Re: unlogged sequences

Peter Eisentraut <peter.eisentraut@enterprisedb.com>

From: Peter Eisentraut <peter.eisentraut@enterprisedb.com>
To: "David G. Johnston" <david.g.johnston@gmail.com>
Cc: Tomas Vondra <tomas.vondra@enterprisedb.com>, pgsql-hackers <pgsql-hackers@postgresql.org>
Date: 2022-04-04T07:20:00Z
Lists: pgsql-hackers
On 04.04.22 01:58, David G. Johnston wrote:
> "Because pg_dump is used to transfer data to newer versions of 
> PostgreSQL, the output of pg_dump can be expected to load into 
> PostgreSQL server versions newer than pg_dump's version." [1]
> 
> That is what I'm getting on about when talking about migrations.  So a 
> v14 SQL backup produced by a v14 pg_dump restored by a v15 psql.

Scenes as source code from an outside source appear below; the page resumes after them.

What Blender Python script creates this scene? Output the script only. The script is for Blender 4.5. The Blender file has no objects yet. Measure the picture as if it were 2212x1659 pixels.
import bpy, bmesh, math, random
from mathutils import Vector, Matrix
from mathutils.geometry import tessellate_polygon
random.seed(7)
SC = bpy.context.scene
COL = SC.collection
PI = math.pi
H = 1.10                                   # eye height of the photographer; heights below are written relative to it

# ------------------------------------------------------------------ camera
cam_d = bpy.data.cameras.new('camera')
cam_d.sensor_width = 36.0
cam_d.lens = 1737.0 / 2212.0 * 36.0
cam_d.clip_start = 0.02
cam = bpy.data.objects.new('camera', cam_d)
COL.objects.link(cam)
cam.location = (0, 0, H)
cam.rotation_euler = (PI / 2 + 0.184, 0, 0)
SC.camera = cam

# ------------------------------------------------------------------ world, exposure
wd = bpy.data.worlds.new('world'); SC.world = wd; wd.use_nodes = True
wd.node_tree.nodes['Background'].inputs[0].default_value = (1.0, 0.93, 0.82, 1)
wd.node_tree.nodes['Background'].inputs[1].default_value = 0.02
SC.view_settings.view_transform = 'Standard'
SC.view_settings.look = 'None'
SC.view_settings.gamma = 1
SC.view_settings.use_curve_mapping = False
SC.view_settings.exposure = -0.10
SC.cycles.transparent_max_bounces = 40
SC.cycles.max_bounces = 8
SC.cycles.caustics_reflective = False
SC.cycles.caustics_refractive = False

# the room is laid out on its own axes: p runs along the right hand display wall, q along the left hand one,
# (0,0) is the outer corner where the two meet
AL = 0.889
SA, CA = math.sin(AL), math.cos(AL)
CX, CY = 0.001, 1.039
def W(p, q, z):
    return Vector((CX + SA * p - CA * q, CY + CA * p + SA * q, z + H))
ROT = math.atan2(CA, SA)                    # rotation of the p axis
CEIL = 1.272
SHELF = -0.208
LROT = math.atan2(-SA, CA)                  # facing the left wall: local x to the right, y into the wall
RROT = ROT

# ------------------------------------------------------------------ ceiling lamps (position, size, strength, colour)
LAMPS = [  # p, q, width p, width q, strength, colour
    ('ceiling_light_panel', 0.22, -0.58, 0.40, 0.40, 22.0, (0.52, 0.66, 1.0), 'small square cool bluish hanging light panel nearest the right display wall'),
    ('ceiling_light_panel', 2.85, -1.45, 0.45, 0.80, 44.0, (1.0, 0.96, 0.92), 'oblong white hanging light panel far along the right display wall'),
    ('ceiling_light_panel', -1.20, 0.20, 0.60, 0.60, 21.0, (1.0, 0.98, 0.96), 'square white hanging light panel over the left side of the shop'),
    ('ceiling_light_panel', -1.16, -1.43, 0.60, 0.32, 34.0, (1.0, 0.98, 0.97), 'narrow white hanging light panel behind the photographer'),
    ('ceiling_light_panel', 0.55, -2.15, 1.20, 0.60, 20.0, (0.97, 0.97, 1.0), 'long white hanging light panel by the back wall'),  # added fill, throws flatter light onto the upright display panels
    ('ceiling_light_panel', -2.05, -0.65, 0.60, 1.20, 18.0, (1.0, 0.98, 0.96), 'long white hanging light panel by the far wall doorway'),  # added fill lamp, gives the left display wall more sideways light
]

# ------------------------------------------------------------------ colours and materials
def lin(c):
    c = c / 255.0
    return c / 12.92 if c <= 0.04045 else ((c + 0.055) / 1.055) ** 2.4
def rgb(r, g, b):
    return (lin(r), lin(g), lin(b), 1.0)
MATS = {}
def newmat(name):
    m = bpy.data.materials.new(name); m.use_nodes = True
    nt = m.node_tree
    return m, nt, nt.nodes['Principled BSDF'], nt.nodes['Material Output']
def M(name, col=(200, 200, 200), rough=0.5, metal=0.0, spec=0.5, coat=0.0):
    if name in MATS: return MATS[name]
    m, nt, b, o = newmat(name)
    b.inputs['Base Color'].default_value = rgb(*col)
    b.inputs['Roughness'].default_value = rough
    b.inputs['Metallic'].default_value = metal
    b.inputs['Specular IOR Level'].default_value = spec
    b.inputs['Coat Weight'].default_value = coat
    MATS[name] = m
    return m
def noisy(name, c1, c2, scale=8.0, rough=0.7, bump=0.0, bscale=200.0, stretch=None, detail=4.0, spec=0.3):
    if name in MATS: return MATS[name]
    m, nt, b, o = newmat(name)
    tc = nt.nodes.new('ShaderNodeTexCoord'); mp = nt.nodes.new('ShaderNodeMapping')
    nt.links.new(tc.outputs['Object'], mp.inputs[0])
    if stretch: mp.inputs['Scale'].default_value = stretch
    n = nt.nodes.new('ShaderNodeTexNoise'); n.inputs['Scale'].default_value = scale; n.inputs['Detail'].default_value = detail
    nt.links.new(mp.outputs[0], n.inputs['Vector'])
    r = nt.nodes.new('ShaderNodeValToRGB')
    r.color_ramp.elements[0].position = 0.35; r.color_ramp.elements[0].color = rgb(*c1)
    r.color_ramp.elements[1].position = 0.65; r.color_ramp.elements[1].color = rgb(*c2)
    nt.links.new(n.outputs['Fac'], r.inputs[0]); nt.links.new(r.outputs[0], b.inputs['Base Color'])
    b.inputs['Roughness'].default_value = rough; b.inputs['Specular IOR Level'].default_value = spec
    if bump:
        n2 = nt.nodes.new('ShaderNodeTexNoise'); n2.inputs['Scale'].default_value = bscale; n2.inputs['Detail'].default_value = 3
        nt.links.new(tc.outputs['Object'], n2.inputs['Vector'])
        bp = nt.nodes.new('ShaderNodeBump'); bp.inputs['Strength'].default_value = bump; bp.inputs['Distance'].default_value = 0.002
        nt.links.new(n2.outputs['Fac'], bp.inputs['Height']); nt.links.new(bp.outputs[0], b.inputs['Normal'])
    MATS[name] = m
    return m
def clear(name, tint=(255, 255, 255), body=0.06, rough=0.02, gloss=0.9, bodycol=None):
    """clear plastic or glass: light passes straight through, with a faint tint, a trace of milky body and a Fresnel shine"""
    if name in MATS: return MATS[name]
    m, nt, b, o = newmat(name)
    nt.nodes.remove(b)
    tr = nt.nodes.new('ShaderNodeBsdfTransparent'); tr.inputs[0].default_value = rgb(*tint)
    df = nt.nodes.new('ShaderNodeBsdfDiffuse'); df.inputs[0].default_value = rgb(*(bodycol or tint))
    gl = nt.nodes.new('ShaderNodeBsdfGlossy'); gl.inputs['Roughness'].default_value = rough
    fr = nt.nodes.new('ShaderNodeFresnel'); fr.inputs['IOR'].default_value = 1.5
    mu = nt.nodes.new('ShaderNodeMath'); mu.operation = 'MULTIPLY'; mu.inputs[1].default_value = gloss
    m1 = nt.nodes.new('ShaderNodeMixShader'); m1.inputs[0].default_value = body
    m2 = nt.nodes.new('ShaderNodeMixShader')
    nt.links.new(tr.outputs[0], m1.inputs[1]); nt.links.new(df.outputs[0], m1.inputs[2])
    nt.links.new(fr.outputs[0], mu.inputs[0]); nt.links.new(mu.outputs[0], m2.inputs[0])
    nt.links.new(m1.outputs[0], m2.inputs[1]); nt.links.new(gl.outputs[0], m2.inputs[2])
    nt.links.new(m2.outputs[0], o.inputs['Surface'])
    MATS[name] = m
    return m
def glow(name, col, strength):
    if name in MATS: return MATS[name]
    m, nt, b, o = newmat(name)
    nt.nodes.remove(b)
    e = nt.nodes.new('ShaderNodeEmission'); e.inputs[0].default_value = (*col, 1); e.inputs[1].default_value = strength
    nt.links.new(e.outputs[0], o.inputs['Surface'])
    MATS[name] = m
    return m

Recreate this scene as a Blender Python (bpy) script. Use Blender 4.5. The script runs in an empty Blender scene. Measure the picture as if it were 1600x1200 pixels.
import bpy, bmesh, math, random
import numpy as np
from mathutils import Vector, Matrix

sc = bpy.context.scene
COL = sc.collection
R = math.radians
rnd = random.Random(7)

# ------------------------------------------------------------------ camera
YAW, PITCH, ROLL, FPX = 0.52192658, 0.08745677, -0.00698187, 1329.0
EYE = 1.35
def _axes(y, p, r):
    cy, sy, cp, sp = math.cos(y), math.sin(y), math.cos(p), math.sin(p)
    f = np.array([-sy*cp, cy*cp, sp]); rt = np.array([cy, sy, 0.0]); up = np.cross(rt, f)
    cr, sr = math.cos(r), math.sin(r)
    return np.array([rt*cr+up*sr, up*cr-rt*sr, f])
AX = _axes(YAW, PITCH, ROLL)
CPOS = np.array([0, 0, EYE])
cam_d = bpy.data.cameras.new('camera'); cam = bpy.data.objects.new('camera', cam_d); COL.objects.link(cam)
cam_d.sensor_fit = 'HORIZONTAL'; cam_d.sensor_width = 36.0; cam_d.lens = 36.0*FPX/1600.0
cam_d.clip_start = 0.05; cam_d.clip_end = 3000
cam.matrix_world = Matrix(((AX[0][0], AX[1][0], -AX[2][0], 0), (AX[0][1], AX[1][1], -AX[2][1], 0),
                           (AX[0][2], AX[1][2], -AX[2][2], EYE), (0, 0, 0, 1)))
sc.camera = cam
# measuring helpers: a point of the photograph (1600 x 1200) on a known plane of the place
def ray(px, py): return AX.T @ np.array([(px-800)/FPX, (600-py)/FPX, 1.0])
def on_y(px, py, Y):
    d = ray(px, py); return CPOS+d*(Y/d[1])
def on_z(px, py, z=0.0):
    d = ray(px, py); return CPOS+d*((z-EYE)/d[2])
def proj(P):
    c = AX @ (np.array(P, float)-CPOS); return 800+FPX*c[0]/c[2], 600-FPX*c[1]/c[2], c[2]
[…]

It has always been the case that if you want the best upgrade 
experience, you need to use the pg_dump that is >= server version.

The above quote is a corollary to that we don't want to gratuitously 
break SQL syntax compatibility.  But I don't think that implies that the 
behavior of those commands cannot change at all.  Otherwise we could 
never add new behavior with new defaults.